More libraries offering free membership to young adults
Dutch libraries have offered free membership to children for years, and an increasing number is now also extending that to young adults. Two years ago, almost a fifth of municipal libraries offered free membership to people over 18. Now, that number has doubled, according to a survey by researcher and librarian Mark Deckers.
The libraries that offer free memberships to young adults often cap it at 27 years of age, but there are many examples of free memberships in the age range of 23 to 30. Two libraries offer free memberships up to the age of 65. Some limit these free memberships to a certain number of loans per year.
By extending the free memberships, libraries want to convey that they are still useful for grownups. The free membership for children means that many children have a library card. But in the age group above 18, only a small number of people still visit the library. In the late 1990s, 2.3 million adults had library cards in the Netherlands. Two decades later, that number has dropped to 1.2 million.
“After 2021, we see a turnaround. That is partly due to the free emmbership above the age of 18,” librarian and researcher Deckers said to NOS. “I am pleased with the libraries that are taking steps. That is why it is good that research is done into a good way to increase the reach of the library.”

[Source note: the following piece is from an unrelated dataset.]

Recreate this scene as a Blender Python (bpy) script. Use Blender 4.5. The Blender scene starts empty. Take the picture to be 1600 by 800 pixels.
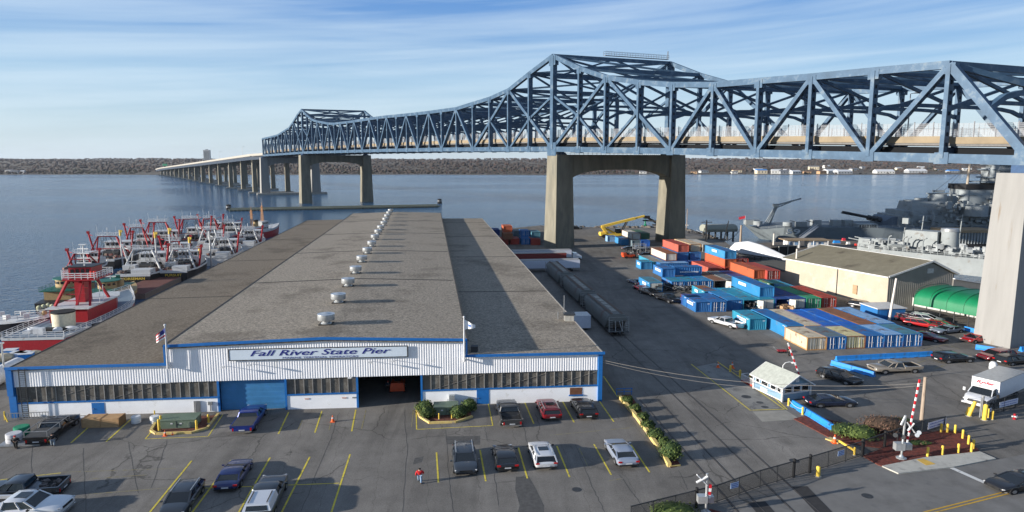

The Zuid-Hollandse Eilanden Library in Spijkenesse started offering a free basic subscription for people aged 18 to 30 in 2018 and plans to expand this to all adults soon, director Victor Thissen told NOS. The basic free subscription allows adults to borrow five books per year. The library wants to remove the financial threshold to books. “We saw that many young people dropped out just before they turned 18. They could not pay that ten or twenty euros per year or did not want to. They then unsubscribed. Well, we’re trying to get them back.”
Since 2018, the Spijkenisse library has gained 5,700 extra members between the ages of 18 and 30. “That is a huge number. To bind them to us, we organize film screenings, courses, lectures,” Thissen said. “And what do you think of reading activities for small children? Because we are not only talking about young people and students but also young fathers and mothers. So that, when they are a bit older and want to use the library again, they have the library at the forefront of their minds.”